* _Requirements_:
Return the listing below word for word.

* _Stored data_:
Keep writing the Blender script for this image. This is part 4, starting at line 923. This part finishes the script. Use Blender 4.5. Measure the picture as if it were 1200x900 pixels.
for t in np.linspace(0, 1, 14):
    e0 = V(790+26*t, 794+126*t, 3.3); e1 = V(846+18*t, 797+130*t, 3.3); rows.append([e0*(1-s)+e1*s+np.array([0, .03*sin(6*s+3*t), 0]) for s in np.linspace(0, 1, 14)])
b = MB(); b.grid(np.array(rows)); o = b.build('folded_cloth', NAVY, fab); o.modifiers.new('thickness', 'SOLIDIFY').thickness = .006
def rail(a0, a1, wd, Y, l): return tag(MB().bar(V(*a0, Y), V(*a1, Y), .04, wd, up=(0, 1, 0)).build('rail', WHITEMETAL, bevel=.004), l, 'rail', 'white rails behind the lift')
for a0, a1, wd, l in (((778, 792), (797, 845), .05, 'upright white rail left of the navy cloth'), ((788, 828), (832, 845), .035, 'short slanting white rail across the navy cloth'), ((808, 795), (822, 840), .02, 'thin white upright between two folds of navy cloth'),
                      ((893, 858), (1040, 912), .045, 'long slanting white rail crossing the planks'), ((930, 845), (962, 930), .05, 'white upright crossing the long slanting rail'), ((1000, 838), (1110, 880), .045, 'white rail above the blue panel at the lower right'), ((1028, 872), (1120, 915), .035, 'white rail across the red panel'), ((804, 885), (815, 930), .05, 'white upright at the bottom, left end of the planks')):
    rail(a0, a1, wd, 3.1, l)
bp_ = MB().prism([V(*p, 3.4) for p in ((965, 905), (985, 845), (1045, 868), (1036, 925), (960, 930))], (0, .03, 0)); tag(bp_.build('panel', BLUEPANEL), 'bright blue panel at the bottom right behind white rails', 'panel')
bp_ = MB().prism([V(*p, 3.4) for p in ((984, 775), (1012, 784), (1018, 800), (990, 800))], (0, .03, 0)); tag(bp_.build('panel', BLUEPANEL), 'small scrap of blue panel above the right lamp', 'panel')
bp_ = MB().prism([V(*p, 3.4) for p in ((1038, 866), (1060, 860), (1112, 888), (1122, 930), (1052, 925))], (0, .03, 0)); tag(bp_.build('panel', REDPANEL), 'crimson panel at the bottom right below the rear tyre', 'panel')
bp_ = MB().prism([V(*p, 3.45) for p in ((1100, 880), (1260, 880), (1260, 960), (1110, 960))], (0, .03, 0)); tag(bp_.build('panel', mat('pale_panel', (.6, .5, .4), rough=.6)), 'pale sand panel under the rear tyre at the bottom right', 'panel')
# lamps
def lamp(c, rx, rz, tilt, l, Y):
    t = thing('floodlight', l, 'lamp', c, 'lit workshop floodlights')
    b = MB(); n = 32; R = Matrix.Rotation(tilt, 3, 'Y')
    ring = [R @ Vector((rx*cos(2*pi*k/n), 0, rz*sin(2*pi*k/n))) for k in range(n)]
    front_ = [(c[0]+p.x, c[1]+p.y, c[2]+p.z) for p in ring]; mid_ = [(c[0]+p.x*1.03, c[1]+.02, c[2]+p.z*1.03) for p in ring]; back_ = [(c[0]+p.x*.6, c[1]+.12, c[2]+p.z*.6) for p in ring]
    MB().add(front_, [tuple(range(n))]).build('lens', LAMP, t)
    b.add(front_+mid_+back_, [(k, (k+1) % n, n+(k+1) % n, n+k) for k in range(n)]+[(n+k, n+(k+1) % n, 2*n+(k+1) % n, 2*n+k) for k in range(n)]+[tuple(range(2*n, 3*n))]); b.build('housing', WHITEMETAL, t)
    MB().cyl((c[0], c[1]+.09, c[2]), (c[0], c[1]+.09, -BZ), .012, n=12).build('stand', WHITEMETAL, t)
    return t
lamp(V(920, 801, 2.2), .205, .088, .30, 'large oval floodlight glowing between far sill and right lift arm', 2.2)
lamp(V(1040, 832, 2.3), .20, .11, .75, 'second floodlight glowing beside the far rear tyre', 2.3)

* _Solution below_:
Keep writing the Blender script for this image. This is part 4, starting at line 923. This part finishes the script. Use Blender 4.5. Measure the picture as if it were 1200x900 pixels.
for t in np.linspace(0, 1, 14):
    e0 = V(790+26*t, 794+126*t, 3.3); e1 = V(846+18*t, 797+130*t, 3.3); rows.append([e0*(1-s)+e1*s+np.array([0, .03*sin(6*s+3*t), 0]) for s in np.linspace(0, 1, 14)])
b = MB(); b.grid(np.array(rows)); o = b.build('folded_cloth', NAVY, fab); o.modifiers.new('thickness', 'SOLIDIFY').thickness = .006
def rail(a0, a1, wd, Y, l): return tag(MB().bar(V(*a0, Y), V(*a1, Y), .04, wd, up=(0, 1, 0)).build('rail', WHITEMETAL, bevel=.004), l, 'rail', 'white rails behind the lift')
for a0, a1, wd, l in (((778, 792), (797, 845), .05, 'upright white rail left of the navy cloth'), ((788, 828), (832, 845), .035, 'short slanting white rail across the navy cloth'), ((808, 795), (822, 840), .02, 'thin white upright between two folds of navy cloth'),
                      ((893, 858), (1040, 912), .045, 'long slanting white rail crossing the planks'), ((930, 845), (962, 930), .05, 'white upright crossing the long slanting rail'), ((1000, 838), (1110, 880), .045, 'white rail above the blue panel at the lower right'), ((1028, 872), (1120, 915), .035, 'white rail across the red panel'), ((804, 885), (815, 930), .05, 'white upright at the bottom, left end of the planks')):
    rail(a0, a1, wd, 3.1, l)
bp_ = MB().prism([V(*p, 3.4) for p in ((965, 905), (985, 845), (1045, 868), (1036, 925), (960, 930))], (0, .03, 0)); tag(bp_.build('panel', BLUEPANEL), 'bright blue panel at the bottom right behind white rails', 'panel')
bp_ = MB().prism([V(*p, 3.4) for p in ((984, 775), (1012, 784), (1018, 800), (990, 800))], (0, .03, 0)); tag(bp_.build('panel', BLUEPANEL), 'small scrap of blue panel above the right lamp', 'panel')
bp_ = MB().prism([V(*p, 3.4) for p in ((1038, 866), (1060, 860), (1112, 888), (1122, 930), (1052, 925))], (0, .03, 0)); tag(bp_.build('panel', REDPANEL), 'crimson panel at the bottom right below the rear tyre', 'panel')
bp_ = MB().prism([V(*p, 3.45) for p in ((1100, 880), (1260, 880), (1260, 960), (1110, 960))], (0, .03, 0)); tag(bp_.build('panel', mat('pale_panel', (.6, .5, .4), rough=.6)), 'pale sand panel under the rear tyre at the bottom right', 'panel')
# lamps
def lamp(c, rx, rz, tilt, l, Y):
    t = thing('floodlight', l, 'lamp', c, 'lit workshop floodlights')
    b = MB(); n = 32; R = Matrix.Rotation(tilt, 3, 'Y')
    ring = [R @ Vector((rx*cos(2*pi*k/n), 0, rz*sin(2*pi*k/n))) for k in range(n)]
    front_ = [(c[0]+p.x, c[1]+p.y, c[2]+p.z) for p in ring]; mid_ = [(c[0]+p.x*1.03, c[1]+.02, c[2]+p.z*1.03) for p in ring]; back_ = [(c[0]+p.x*.6, c[1]+.12, c[2]+p.z*.6) for p in ring]
    MB().add(front_, [tuple(range(n))]).build('lens', LAMP, t)
    b.add(front_+mid_+back_, [(k, (k+1) % n, n+(k+1) % n, n+k) for k in range(n)]+[(n+k, n+(k+1) % n, 2*n+(k+1) % n, 2*n+k) for k in range(n)]+[tuple(range(2*n, 3*n))]); b.build('housing', WHITEMETAL, t)
    MB().cyl((c[0], c[1]+.09, c[2]), (c[0], c[1]+.09, -BZ), .012, n=12).build('stand', WHITEMETAL, t)
    return t
lamp(V(920, 801, 2.2), .205, .088, .30, 'large oval floodlight glowing between far sill and right lift arm', 2.2)
lamp(V(1040, 832, 2.3), .20, .11, .75, 'second floodlight glowing beside the far rear tyre', 2.3)